Do this: Give all the lines below again, exactly, with no pictures.

Data extract:
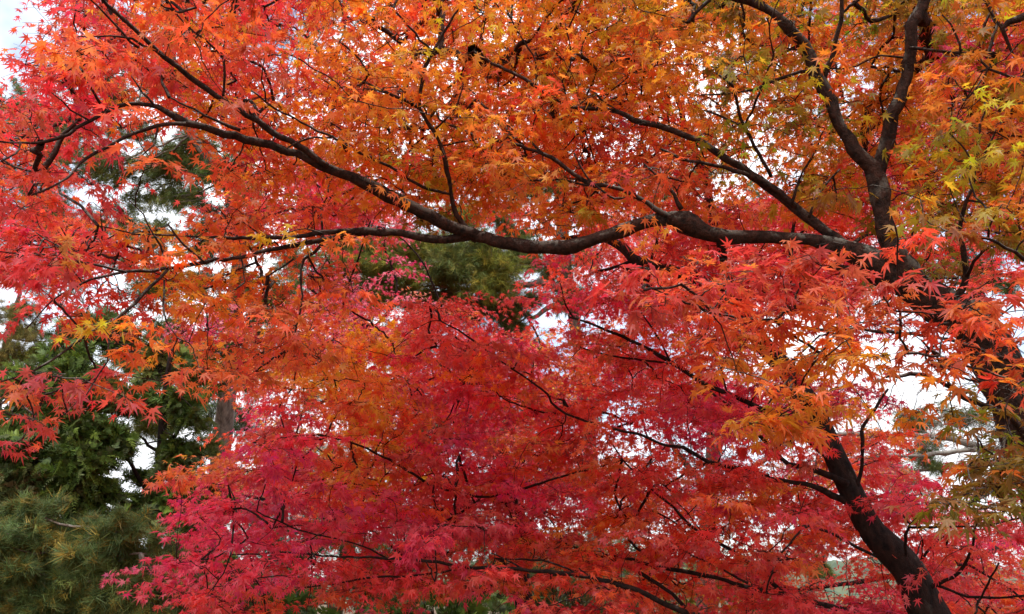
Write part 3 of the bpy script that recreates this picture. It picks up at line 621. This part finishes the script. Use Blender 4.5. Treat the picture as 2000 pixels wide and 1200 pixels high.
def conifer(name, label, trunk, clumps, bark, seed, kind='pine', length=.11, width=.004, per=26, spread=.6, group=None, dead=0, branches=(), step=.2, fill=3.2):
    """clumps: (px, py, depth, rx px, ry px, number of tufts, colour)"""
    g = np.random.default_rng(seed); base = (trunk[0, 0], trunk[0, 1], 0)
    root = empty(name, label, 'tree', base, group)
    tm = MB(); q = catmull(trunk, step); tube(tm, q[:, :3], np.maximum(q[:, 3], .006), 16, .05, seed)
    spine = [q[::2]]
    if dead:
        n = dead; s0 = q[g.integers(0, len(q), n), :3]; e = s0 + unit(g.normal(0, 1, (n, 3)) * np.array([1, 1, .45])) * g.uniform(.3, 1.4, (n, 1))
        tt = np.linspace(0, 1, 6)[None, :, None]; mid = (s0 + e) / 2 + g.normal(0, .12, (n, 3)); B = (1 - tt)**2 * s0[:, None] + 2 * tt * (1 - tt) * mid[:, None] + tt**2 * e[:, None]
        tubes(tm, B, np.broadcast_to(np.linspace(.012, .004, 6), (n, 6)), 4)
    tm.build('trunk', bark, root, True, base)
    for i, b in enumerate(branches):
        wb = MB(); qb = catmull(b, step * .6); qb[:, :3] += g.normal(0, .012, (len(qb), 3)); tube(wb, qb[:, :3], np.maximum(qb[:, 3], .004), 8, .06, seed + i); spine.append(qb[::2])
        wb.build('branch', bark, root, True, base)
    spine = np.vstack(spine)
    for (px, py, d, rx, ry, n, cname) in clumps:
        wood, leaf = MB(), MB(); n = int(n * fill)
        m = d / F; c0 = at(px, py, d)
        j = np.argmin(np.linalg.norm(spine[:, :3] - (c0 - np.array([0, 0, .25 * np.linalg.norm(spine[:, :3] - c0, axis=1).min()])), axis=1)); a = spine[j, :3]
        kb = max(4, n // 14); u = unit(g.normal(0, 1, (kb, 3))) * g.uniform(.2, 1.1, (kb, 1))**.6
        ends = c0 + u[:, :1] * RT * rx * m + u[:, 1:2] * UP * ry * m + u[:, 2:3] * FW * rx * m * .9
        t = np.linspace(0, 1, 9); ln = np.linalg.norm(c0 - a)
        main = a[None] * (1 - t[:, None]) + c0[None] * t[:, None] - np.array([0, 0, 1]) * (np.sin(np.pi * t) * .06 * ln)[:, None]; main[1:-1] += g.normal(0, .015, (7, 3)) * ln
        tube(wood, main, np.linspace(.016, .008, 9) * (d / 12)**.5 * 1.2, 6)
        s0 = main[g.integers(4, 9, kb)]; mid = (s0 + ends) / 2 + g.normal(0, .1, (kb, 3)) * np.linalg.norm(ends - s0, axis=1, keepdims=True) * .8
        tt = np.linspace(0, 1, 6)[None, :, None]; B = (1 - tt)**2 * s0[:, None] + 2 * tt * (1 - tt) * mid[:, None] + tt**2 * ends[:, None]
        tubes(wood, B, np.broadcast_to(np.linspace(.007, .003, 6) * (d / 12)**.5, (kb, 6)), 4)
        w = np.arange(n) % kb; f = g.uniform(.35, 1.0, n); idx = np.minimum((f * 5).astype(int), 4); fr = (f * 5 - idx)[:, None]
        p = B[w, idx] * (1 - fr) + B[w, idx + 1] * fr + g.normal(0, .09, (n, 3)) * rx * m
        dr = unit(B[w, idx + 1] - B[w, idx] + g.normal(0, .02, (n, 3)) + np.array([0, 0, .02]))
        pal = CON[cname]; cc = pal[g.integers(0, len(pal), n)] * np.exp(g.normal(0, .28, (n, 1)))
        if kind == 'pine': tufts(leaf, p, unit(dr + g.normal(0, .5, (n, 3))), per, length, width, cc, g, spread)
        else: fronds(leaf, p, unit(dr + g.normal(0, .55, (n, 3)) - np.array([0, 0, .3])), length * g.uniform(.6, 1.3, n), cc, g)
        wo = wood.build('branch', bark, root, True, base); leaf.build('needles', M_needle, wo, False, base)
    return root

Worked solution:
Write part 3 of the bpy script that recreates this picture. It picks up at line 621. This part finishes the script. Use Blender 4.5. Treat the picture as 2000 pixels wide and 1200 pixels high.
def conifer(name, label, trunk, clumps, bark, seed, kind='pine', length=.11, width=.004, per=26, spread=.6, group=None, dead=0, branches=(), step=.2, fill=3.2):
    """clumps: (px, py, depth, rx px, ry px, number of tufts, colour)"""
    g = np.random.default_rng(seed); base = (trunk[0, 0], trunk[0, 1], 0)
    root = empty(name, label, 'tree', base, group)
    tm = MB(); q = catmull(trunk, step); tube(tm, q[:, :3], np.maximum(q[:, 3], .006), 16, .05, seed)
    spine = [q[::2]]
    if dead:
        n = dead; s0 = q[g.integers(0, len(q), n), :3]; e = s0 + unit(g.normal(0, 1, (n, 3)) * np.array([1, 1, .45])) * g.uniform(.3, 1.4, (n, 1))
        tt = np.linspace(0, 1, 6)[None, :, None]; mid = (s0 + e) / 2 + g.normal(0, .12, (n, 3)); B = (1 - tt)**2 * s0[:, None] + 2 * tt * (1 - tt) * mid[:, None] + tt**2 * e[:, None]
        tubes(tm, B, np.broadcast_to(np.linspace(.012, .004, 6), (n, 6)), 4)
    tm.build('trunk', bark, root, True, base)
    for i, b in enumerate(branches):
        wb = MB(); qb = catmull(b, step * .6); qb[:, :3] += g.normal(0, .012, (len(qb), 3)); tube(wb, qb[:, :3], np.maximum(qb[:, 3], .004), 8, .06, seed + i); spine.append(qb[::2])
        wb.build('branch', bark, root, True, base)
    spine = np.vstack(spine)
    for (px, py, d, rx, ry, n, cname) in clumps:
        wood, leaf = MB(), MB(); n = int(n * fill)
        m = d / F; c0 = at(px, py, d)
        j = np.argmin(np.linalg.norm(spine[:, :3] - (c0 - np.array([0, 0, .25 * np.linalg.norm(spine[:, :3] - c0, axis=1).min()])), axis=1)); a = spine[j, :3]
        kb = max(4, n // 14); u = unit(g.normal(0, 1, (kb, 3))) * g.uniform(.2, 1.1, (kb, 1))**.6
        ends = c0 + u[:, :1] * RT * rx * m + u[:, 1:2] * UP * ry * m + u[:, 2:3] * FW * rx * m * .9
        t = np.linspace(0, 1, 9); ln = np.linalg.norm(c0 - a)
        main = a[None] * (1 - t[:, None]) + c0[None] * t[:, None] - np.array([0, 0, 1]) * (np.sin(np.pi * t) * .06 * ln)[:, None]; main[1:-1] += g.normal(0, .015, (7, 3)) * ln
        tube(wood, main, np.linspace(.016, .008, 9) * (d / 12)**.5 * 1.2, 6)
        s0 = main[g.integers(4, 9, kb)]; mid = (s0 + ends) / 2 + g.normal(0, .1, (kb, 3)) * np.linalg.norm(ends - s0, axis=1, keepdims=True) * .8
        tt = np.linspace(0, 1, 6)[None, :, None]; B = (1 - tt)**2 * s0[:, None] + 2 * tt * (1 - tt) * mid[:, None] + tt**2 * ends[:, None]
        tubes(wood, B, np.broadcast_to(np.linspace(.007, .003, 6) * (d / 12)**.5, (kb, 6)), 4)
        w = np.arange(n) % kb; f = g.uniform(.35, 1.0, n); idx = np.minimum((f * 5).astype(int), 4); fr = (f * 5 - idx)[:, None]
        p = B[w, idx] * (1 - fr) + B[w, idx + 1] * fr + g.normal(0, .09, (n, 3)) * rx * m
        dr = unit(B[w, idx + 1] - B[w, idx] + g.normal(0, .02, (n, 3)) + np.array([0, 0, .02]))
        pal = CON[cname]; cc = pal[g.integers(0, len(pal), n)] * np.exp(g.normal(0, .28, (n, 1)))
        if kind == 'pine': tufts(leaf, p, unit(dr + g.normal(0, .5, (n, 3))), per, length, width, cc, g, spread)
        else: fronds(leaf, p, unit(dr + g.normal(0, .55, (n, 3)) - np.array([0, 0, .3])), length * g.uniform(.6, 1.3, n), cc, g)
        wo = wood.build('branch', bark, root, True, base); leaf.build('needles', M_needle, wo, False, base)
    return root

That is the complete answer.